37 ‘Jerusalem, Jerusalem, the city that kills the prophets and stones those who are sent to it! How often have I desired to gather your children together as a hen gathers her brood under her wings, and you were not willing! 38 See, your house is left to you, desolate. 39 For I tell you, you will not see me again until you say, “Blessed is the one who comes in the name of the Lord.”’

Not all dinosaurs became extinct. A handful clung on and adapted to the changing times, finding their hardy beaky mouths and feathery covering quite handy in times of sudden climatic regime change. That’s right, birds! The little sparrow hopping through your garden came from a dinosaur. Better watch your step when refilling the feeder. The dashing goldfinch on a sortie, the waddling penguin on parade, the officious hurrying oystercatcher — a flinty mother hen scooping up her chicks and brooking no argument… all dinosaurs.

It’s becoming a fun speculation that dinosaurs may well have often been more colourful and feathery than we previously imagined. Picture a massive multicoloured dinosaur covered in feathers. When that bedraggled pigeon doggedly hunts down your chip does he remember in his bones somehow the massive, glorious-psycho-apex-glam-predator stalking the land coded in his wings? When you catch the gleam in his eye and the reckless sudden jut of his head you might just think so.

In our reading Jesus compares himself with a hen wanting to gather up her brood. A sweet farmyard image, right? But we know that birds are actually tightly balled dinosaurs — majestic and marvellous. A hen’s life is not twee, docile and sentimental. It’s vivid and intense and saturated. Birds see way more colours than we do, into the ultraviolet spectrum. Chickens are strong but disarmingly dynamic and poised — their lives are lived in motion — searching, finding, gathering. A hen doesn’t gather her brood like a saccharine picture book character. She gathers them as a matter of fierce loyalty and demanding principle. Her charges are hers and she will leap and twist through this vibrant world in all its colour to find them.

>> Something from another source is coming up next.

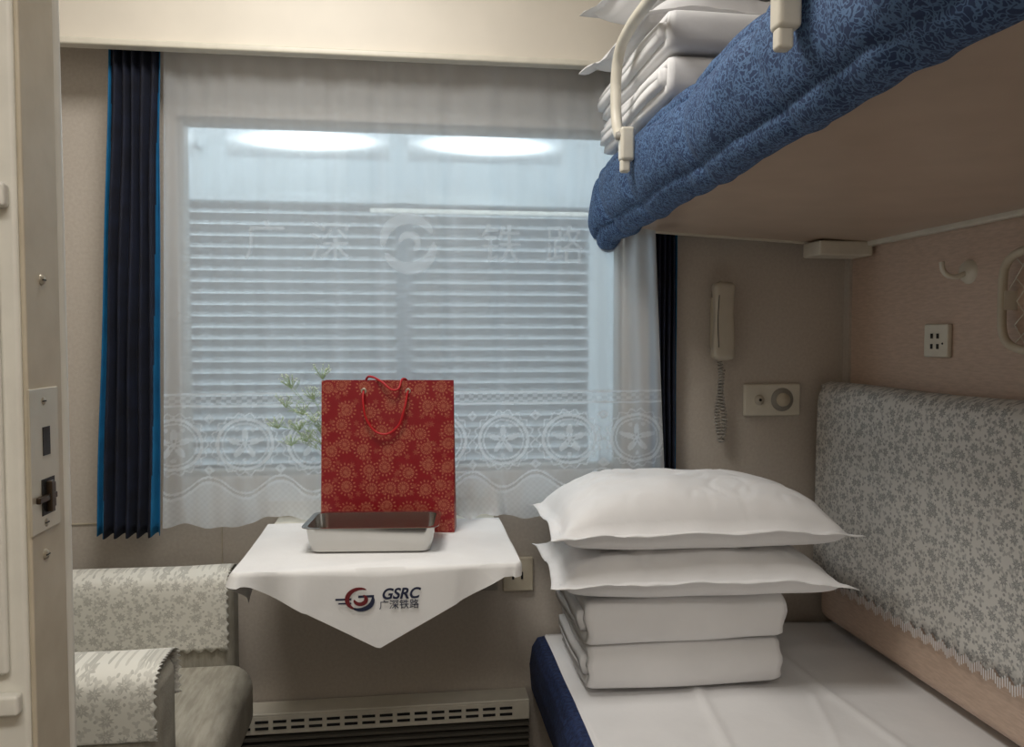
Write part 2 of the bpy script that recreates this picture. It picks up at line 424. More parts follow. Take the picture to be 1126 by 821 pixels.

Do we dismiss Jesus’s love as a sentimental saccharine fallback. ‘Well yes I suppose Jesus loves me and would cluck over me.’ Or do we embrace this picture Jesus himself gives us of a fierce, primal dinosaur love that wants to find us and gather us up as a matter of principle?

 

PRAYER:

 

Our place is with you

gathered up in your love.

Amen.

Lent Disciplines

LENT FOCUS 1: PLACE

We begin by focusing on ‘place’ — one of the themes in the first week of our Daily Worship. Pray this week for people who feel they don’t have a place, that they might start to feel they belong. Pray for places that need restoration and repair. Pray that we take good care of the places entrusted to us.